В ряде случаев конкуренция жива и в современном языке. Так, в ходу как лоскуты, так и лоскутья, как суки́, так и сучья, как крюки, так и крючья.

Если присмотреться к существительным на -ья, то видно, что они образуют лишь несколько семантических групп. Это части дерева (сучья, прутья, листья), изделия из дерева (брусья, колья, клинья, ободья, полозья, стулья), изделия не обязательно из дерева (крючья, зубья, поводья), мелкие, чаще всего неприятные, вещи (клочья, лоскутья, лохмотья, комья, струпья) и немного сельского хозяйства (колосья; гроздья – только во мн.ч.). В среднем роде то же самое (деревья, поленья, донья, помелья, звенья, коленья, шилья), но плюс перья и крылья.

Таким образом, колосья и князья пришли к почти идентичному результату схожими, но несколько отличающимися путями. При этом важное отличие неодушевлённых существительных на -ья от аналогичных одушевлённых в современном русском заключается в ударении: у неодушевлённых оно всегда на основе, а у одушевлённых на окончании (кроме слова братья).

Теперь перейдём к окончанию -а. Здесь следует начать с того, что в древнерусском было не два числа, а три – единственное, множественное и двойственное. То есть, противопоставлялись не зубзубы, как сейчас, а зубъ зуба (2) – зуби (> зубы). Постепенно двойственное число было утрачено, однако небесследно. Его окончание именительного падежа -а долго сохранялось у обозначений парных предметов – бока, глаза, рога, рукава. Кроме того, -а сохранилось в сочетании с числительным два, причём в XVI–XVII веках оно даже расширило сферу своего употребления на числительные три и четыре и превратилось в показатель особой счётной формы. Эту особенность русского хорошо видно при сравнении со старославянским и словенским, в которых есть двойственное число:

Появление счётной формы, совпадение с окончанием им.мн. среднего рода (места), а также экспансия окончаний дат.мн. -амъ, твор.мн. -ами, местн.мн. -ахъ, с которыми -а в именительном и винительном множественного отлично гармонирует, поспособствовали тому, что постепенно это -а начинает распространяться всё шире и шире. В XVII веке к обозначениям парных предметов добавились города, колокола, леса, луга, мастера, моста, месяца, образа, перста, струга, суда и тагана. В XVIII веке таких существительных стало несколько десятков, а в наше время уже несколько сотен, и это число растёт. Не все из них одобряются литературной нормой, но, скажем, даже у классиков можно найти форму волоса́:

Волоса, зачесанные сзади наперед, предполагают в женщине желание нравиться не только спереди, но и сзади. [А. П. Чехов. Руководство для желающих жениться (1885)]

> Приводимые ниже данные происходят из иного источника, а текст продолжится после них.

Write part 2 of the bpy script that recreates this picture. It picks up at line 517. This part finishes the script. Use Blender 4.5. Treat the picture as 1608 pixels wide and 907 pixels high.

В разговорном языке сильна тенденция к экспансии окончания -а, особенно в среде, где то или иное слово обыденно и часто употребимо, отсюда такие формы как шлема́, крема́, текста́ и т. д.

Краткое резюме:

Колосья вместо колосы – результат распространения собирательного -ья, а голоса́ вместо голосы – следствие распространения старого окончания именительного и винительного падежей двойственного числа.

Основной источник:

Число // Историческая грамматика русского языка / под ред. В.Б. Крысько. М.: Азбуковник, 2020.